The fourth thing we can do is to support the link between science and government. Now more than ever science needs to underpin decision-making in all facets of society.
No one person or segment of society can claim to be totally free of bias and self-interest, and scientists are no exception. However, the checks and balances within the scientific community are stringent and tend to weed out ideas that are not based on rigorous evaluation and testing of competing hypotheses.
Government provides funding for this process in the way of scientific research into societal concerns, such as economic or environmental. The outcomes of that research are made freely available and should provide the basis for decision-making.
We’ve tried that rule by experts thing before. Didn’t work out well to be honest.
But within the same article we have this:
It is beyond question now that the three greatest threats to coral reefs worldwide are overfishing, pollution, and climate change. For the first two, there are tangible ways to affect positive outcomes by management of coastal zones, and through fisheries management.
But many scientists believe that even with these “local” efforts, and the observation that healthy ecosystems are better equipped to deal with thermal stress than disturbed ones, global climate change can quickly overwhelm even the best managed reefs. Part of any strategy to save coral reefs is to cut greenhouse gas emissions and to do it now. The COP21 conference agreement in Paris late last year provided a glimmer of hope by recognising that limiting global warming to 1.5C represents our best hope at maintaining ecosystems.
Australia has a special responsibility to cut emissions as the 2016 and earlier bleaching events illustrate that global warming has already had a huge negative effect on the Great Barrier Reef. But we also have a unique opportunity to play a global leading role by keeping coal in the ground and refusing foreign investors to develop what will amount to substantial increases in global CO2 gas emissions.
So the second thing Australia needs to do is to place a moratorium on coal – greenhouse gases need to be cut now, and Australia can play a vital role.
The actual science here says that over some number of decades to come it might be a good idea for us to reduce our fossil fuel emissions. That’s a fair distillation of the IPCC reports. A scientific analysis of what we are doing would also show that that is what we are doing. A1FI, RCP 8.5, we’ve already taken measures to make sure that neither of those pathways will actually happen.

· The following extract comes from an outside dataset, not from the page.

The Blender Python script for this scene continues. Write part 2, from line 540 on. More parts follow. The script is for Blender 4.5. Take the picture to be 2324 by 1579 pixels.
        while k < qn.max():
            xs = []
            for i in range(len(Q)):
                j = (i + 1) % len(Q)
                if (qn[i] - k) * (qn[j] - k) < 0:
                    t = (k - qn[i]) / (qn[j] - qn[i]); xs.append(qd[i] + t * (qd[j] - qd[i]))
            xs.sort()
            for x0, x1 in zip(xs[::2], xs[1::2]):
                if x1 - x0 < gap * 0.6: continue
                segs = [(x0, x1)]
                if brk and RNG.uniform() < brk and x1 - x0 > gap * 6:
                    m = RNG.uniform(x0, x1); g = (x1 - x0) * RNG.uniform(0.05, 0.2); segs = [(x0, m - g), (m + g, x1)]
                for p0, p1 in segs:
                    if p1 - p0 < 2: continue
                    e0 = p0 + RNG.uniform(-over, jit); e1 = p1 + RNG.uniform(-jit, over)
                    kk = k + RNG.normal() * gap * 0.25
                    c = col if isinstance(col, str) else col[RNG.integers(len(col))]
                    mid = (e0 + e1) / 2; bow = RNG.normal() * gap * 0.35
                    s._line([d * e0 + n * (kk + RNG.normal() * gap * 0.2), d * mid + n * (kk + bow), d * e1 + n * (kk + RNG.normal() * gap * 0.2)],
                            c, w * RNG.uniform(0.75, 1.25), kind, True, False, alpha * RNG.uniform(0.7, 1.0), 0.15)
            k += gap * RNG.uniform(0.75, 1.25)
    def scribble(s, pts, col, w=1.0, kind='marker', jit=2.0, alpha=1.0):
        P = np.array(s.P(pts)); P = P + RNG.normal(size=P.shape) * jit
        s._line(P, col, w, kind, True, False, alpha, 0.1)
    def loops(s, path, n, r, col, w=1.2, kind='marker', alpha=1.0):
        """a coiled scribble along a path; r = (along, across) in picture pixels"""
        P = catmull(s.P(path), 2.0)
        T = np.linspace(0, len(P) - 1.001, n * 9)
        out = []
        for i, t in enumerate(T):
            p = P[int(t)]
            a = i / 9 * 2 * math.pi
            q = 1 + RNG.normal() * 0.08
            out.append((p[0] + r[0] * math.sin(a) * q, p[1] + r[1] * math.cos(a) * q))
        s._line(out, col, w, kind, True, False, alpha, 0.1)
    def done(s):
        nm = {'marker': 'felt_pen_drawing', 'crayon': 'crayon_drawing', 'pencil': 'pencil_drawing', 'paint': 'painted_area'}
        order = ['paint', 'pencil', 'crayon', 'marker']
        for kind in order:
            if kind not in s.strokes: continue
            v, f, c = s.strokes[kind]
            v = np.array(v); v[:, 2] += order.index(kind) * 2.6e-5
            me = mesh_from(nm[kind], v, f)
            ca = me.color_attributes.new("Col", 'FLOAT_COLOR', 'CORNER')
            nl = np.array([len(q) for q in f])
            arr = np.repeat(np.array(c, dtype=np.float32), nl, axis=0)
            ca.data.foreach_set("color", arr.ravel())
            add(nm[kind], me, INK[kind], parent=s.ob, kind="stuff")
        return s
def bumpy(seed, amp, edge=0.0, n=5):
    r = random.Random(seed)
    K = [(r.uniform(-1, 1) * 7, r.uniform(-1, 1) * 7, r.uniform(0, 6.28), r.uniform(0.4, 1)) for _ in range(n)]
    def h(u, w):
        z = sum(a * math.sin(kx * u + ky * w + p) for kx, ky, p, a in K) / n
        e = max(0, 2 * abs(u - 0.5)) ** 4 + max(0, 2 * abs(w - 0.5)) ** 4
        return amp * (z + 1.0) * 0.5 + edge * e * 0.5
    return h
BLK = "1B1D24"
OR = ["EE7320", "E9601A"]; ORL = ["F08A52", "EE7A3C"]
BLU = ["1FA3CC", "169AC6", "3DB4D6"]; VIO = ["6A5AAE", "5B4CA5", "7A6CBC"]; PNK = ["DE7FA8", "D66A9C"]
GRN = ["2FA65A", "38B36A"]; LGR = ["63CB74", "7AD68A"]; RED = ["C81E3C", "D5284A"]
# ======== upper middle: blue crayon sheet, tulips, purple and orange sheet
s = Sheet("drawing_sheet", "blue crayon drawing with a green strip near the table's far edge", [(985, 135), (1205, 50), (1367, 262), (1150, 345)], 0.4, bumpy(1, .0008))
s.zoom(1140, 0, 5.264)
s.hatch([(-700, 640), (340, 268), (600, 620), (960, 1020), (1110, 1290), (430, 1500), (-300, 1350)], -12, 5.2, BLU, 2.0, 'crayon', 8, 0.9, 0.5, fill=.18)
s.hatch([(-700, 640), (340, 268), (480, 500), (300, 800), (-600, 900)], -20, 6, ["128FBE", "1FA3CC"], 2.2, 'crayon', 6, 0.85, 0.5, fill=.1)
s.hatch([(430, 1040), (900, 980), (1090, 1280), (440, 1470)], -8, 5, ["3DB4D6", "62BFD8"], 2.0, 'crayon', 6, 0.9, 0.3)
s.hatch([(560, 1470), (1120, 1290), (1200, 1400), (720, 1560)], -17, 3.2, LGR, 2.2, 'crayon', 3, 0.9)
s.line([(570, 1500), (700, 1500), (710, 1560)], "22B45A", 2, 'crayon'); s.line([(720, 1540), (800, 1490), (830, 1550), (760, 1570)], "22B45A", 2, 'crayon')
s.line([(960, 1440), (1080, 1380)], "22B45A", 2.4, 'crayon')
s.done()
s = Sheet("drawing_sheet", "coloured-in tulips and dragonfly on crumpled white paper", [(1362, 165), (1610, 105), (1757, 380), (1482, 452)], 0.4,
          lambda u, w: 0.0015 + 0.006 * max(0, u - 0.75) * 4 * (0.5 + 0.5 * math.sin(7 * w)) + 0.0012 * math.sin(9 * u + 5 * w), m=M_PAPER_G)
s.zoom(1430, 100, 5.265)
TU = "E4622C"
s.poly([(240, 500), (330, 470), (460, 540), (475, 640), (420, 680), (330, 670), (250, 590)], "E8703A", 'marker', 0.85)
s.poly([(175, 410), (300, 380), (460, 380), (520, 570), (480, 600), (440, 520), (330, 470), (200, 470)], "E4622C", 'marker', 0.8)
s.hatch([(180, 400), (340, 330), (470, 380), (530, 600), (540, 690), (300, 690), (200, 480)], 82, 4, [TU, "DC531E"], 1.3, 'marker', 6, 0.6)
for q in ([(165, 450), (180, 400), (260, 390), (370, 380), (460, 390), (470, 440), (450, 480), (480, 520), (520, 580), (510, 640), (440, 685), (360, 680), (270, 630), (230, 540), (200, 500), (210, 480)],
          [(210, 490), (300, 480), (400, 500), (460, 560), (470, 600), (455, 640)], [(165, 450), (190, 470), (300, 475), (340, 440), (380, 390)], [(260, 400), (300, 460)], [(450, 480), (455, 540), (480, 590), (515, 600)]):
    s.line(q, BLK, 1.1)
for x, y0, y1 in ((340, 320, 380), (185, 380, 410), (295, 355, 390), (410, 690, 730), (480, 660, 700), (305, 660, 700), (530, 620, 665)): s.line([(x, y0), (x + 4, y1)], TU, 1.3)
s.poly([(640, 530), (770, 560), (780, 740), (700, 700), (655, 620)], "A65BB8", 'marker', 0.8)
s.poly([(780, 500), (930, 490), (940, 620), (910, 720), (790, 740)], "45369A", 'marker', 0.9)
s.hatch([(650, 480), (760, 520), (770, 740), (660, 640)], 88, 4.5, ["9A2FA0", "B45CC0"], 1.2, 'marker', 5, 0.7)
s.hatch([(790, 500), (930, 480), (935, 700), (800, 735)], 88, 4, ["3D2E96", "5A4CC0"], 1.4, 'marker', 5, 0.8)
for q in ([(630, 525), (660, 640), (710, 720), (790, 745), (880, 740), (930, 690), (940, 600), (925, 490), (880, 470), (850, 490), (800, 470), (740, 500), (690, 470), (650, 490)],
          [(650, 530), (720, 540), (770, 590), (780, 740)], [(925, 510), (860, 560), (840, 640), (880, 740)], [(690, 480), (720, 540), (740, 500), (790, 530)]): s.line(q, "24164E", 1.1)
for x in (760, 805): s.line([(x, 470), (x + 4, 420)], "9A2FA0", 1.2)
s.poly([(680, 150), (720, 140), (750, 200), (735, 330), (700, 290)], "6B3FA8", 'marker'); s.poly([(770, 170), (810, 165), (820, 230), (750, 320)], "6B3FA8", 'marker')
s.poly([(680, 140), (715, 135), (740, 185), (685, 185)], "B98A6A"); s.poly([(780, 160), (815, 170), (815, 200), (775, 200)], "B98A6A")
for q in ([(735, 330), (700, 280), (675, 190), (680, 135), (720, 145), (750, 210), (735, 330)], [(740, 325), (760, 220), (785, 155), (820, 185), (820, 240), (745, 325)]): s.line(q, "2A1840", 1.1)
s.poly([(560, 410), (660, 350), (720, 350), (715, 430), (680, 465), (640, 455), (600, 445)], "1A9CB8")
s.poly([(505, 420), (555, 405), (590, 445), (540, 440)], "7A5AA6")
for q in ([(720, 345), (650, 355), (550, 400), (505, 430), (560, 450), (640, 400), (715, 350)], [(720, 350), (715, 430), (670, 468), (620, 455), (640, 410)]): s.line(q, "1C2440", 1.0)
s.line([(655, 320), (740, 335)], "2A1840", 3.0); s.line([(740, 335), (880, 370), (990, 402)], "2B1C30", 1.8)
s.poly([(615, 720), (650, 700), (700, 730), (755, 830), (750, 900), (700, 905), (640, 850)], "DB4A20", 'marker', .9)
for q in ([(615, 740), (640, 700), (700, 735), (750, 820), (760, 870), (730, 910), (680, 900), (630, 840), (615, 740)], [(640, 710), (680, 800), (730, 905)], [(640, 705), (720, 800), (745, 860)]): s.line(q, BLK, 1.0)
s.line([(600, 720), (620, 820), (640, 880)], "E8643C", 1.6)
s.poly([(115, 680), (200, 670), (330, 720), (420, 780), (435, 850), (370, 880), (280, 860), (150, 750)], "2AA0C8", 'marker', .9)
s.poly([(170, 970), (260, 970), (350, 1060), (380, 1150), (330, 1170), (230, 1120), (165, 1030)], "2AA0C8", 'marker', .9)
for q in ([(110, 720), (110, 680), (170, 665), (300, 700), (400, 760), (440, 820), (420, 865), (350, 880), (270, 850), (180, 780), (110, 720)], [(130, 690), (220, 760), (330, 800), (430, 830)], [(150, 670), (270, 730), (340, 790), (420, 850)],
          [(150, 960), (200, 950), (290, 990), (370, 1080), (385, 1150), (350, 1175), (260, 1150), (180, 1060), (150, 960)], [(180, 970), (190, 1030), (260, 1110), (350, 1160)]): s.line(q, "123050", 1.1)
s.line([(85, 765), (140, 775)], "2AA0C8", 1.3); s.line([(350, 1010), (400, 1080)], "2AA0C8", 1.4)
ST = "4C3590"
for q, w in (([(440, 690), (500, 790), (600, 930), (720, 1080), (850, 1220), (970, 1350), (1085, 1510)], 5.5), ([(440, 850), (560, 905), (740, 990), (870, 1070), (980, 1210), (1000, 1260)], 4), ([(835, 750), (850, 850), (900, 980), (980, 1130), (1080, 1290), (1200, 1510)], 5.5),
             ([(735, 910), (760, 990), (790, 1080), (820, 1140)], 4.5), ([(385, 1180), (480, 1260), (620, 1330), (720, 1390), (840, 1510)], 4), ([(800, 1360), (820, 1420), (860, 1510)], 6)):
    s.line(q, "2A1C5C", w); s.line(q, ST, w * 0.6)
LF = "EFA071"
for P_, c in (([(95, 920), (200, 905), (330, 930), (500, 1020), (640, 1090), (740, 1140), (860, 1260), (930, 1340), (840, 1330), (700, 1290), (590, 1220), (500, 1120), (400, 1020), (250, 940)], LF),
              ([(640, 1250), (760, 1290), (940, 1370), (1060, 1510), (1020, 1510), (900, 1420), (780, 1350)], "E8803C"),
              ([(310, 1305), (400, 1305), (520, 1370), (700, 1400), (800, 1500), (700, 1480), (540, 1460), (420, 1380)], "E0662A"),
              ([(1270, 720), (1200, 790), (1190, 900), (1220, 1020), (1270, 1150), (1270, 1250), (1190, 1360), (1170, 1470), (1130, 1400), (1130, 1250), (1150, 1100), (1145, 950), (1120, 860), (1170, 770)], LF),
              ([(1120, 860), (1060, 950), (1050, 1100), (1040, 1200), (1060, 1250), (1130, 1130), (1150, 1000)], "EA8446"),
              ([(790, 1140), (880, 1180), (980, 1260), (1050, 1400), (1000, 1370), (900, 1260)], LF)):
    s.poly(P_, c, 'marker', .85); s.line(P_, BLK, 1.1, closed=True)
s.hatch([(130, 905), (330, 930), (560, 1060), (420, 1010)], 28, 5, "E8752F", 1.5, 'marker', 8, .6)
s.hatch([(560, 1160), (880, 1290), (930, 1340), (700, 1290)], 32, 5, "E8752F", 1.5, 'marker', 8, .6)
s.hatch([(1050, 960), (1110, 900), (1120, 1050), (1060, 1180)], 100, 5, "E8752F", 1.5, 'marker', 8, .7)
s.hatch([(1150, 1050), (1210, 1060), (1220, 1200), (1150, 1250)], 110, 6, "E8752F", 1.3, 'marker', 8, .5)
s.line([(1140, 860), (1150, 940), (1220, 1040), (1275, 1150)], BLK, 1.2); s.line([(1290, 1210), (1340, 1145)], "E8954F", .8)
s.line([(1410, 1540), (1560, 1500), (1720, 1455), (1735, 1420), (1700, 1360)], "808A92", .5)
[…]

COP21, an entirely political process, might well call for more. But that’s not exactly science, is it? And it’s entirely contrary to the economic science in the Stern Review. Which flat out states that a temperature target is not the right way to do this, but a cost/benefit target is. Further, that the correct way to get to a cost/benefit target is to tax emissions, not use regulatory means.
Thus we find that this appeal to science is actually an appeal to YOU DAMN PROLES DO WHAT I TELL YOU TO DO AND DO IT NOW YOU BASTARDS.
Which is why that rule by experts didn’t work out all that well when we tried it before.